Parasite economy employers often write food stamps and other government assistance programs into their business model; the government must step in to ensure that low-wage employees can survive on what their employers pay. What eventually happens is that real economy employers wind up subsidizing parasite economy employers. So as a nation, we want to encourage real-economy employers and discourage parasite-economy employers.

A terrific new report from the Center for American Progress titled “Workers or Waste?” offers a quick and easy way to reward honorable real-economy employers for their investments in human capital.  We want businesses to train and educate their employees; everyone understands almost instinctually that trained employees earn more, work more efficiently, stay on the job longer, and have better prospects when they move on. A smarter, more employable workforce is not just great for employers, it’s great for the economy. But we currently disincentivize that investment. As the authors explain:

…A $10 million investment in worker training shows up in a firm’s financial statement—not on its own but lumped into selling, general, and administrative expenses, or SG&A, a measure that includes items such as company lunches and paper clips. Companies’ expenditures on worker training and skills show up not as a valuable investment similar to R&D but as an increase in general overhead, a measure that managers have shown a proclivity for cutting and whose reduction is often cheered by investors. This treatment of human capital ignores the findings of numerous studies: Investments in human capital enhance productivity and are more valuable to a firm than general overhead expenses.

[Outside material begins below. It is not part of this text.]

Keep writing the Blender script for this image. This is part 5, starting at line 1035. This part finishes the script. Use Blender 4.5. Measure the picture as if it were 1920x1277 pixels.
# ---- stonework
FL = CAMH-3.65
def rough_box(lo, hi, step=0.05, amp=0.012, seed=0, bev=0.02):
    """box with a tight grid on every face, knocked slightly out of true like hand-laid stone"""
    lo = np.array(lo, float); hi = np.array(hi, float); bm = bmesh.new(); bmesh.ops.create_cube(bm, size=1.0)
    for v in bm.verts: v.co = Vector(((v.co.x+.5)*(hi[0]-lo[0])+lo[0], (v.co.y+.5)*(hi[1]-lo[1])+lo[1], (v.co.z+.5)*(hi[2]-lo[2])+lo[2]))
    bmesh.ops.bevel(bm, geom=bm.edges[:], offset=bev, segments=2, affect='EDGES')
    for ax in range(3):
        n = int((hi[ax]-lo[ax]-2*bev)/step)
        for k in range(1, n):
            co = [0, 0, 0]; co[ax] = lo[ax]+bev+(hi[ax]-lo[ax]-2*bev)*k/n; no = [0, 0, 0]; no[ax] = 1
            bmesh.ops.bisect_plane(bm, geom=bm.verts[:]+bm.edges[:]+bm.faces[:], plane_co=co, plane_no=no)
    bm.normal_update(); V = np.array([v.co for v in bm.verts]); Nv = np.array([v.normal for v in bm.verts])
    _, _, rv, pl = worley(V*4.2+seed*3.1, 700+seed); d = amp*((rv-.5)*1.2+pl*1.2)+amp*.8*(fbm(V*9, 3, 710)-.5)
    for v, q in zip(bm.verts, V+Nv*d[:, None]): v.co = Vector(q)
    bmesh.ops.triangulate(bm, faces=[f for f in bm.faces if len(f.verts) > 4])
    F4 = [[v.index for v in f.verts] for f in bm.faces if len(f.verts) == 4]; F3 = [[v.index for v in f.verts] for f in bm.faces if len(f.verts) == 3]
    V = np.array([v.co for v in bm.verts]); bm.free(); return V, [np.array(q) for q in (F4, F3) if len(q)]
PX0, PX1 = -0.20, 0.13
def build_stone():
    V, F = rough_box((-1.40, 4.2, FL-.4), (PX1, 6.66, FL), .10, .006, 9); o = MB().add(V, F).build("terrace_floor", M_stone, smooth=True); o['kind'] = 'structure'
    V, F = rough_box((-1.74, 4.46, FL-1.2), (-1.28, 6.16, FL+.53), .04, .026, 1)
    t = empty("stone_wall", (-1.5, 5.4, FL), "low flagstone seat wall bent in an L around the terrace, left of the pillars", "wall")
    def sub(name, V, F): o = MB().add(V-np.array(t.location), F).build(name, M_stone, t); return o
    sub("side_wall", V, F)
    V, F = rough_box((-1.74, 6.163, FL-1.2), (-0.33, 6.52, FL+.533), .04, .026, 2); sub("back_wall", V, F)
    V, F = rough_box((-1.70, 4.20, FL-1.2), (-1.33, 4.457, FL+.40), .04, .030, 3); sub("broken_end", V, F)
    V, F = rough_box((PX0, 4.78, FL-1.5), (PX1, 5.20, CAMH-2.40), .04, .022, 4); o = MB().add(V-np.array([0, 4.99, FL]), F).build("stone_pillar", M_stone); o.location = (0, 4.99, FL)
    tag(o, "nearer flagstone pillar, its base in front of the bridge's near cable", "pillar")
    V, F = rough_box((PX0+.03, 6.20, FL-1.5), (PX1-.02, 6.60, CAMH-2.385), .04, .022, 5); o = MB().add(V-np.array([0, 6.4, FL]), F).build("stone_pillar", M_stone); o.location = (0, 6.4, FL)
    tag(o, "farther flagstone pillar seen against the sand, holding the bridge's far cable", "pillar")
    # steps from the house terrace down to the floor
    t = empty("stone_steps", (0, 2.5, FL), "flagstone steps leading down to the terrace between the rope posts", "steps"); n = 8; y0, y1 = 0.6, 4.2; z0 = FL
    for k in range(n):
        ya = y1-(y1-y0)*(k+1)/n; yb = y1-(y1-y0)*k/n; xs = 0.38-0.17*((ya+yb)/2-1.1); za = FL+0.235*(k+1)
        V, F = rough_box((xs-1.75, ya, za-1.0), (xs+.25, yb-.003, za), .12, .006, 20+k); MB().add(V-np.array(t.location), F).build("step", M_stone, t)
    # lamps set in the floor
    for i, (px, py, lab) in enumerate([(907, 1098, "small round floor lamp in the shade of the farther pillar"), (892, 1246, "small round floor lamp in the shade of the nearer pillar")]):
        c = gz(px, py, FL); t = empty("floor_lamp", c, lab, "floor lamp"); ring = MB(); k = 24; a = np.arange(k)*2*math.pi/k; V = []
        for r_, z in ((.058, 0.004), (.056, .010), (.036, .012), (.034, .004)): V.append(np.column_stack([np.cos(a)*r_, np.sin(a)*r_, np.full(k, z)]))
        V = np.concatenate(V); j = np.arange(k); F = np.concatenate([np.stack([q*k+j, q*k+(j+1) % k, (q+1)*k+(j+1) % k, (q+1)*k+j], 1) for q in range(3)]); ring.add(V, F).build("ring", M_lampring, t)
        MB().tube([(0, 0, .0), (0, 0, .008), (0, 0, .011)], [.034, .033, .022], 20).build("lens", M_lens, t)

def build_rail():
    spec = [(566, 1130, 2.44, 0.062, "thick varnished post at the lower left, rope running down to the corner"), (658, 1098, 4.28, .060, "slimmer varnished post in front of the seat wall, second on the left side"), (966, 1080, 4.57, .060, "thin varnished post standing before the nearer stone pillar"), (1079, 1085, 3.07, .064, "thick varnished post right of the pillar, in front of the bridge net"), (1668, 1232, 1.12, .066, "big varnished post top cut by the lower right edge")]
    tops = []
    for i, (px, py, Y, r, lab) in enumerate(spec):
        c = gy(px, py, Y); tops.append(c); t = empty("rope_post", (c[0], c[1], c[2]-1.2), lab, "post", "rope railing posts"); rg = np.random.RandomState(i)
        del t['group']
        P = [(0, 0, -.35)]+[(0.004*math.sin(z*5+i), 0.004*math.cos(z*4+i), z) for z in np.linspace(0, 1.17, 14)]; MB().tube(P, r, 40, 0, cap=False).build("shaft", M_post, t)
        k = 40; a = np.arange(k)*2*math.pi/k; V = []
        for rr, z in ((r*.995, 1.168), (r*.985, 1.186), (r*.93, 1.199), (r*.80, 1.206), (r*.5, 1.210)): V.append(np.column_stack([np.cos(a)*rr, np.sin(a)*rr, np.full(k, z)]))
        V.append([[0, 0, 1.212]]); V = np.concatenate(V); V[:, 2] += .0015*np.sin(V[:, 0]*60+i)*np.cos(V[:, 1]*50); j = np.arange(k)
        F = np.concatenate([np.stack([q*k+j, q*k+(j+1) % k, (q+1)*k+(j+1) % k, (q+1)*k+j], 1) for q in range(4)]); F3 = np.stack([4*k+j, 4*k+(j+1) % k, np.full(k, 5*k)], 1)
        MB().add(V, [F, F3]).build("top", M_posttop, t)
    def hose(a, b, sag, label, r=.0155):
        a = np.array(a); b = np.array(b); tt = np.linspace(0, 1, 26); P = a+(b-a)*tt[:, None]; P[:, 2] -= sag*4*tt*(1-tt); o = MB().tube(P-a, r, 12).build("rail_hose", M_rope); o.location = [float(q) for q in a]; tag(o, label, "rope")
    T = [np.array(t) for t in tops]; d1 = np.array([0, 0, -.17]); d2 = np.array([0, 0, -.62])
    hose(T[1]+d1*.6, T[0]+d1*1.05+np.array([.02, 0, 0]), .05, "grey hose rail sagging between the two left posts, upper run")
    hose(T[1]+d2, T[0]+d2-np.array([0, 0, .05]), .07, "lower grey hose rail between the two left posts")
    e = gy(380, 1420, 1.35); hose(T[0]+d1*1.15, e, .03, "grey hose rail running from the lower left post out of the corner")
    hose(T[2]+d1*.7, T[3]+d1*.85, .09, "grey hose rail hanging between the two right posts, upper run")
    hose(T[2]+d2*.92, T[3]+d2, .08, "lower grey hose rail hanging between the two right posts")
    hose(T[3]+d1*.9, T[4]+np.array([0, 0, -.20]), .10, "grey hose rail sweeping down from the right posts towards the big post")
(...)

So what’s the solution? The authors recommend…

…requiring companies to distinguish investments in training from general overhead by reporting those investments separately. Requiring firms to disclose their investments in human capital, as they do for R&D, has the potential to pay off for investors, firms, and workers. It would allow firms to demonstrate to investors that they are making productivity-enhancing investments in their workers and would supply investors with material information upon which to base investment decisions. Furthermore, to the extent that disclosure would lead firms to increase human capital investment, it should help raise workers’ wages and benefit the economy overall.

As I said before, everyone understands that employers who invest in their employees are quality employers. And everyone understands that quality employers are generally more profitable and more aligned with the idea of long-term growth. If investors could clearly see which businesses are quality employers and which businesses rely on sheer churn of unqualified staff to get things done, those investors would be better informed about a company’s long-term vision.

This is an elegant solution—one that doesn’t create a whole new government office or a complex series of laws. It simply asks businesses to report their expenditures in a slightly different, more intelligent way. And for the investors, this makes a lot of sense: suppose you had to choose between working at Costco or working at Wal-Mart. Which would you choose? If you’re being honest with yourself, you’d obviously pick the high-quality employer, right? You know that the high-quality employer is going to pay you better, train you better, and plan for your long-term relationship with the company. So why, then, wouldn’t you invest that way?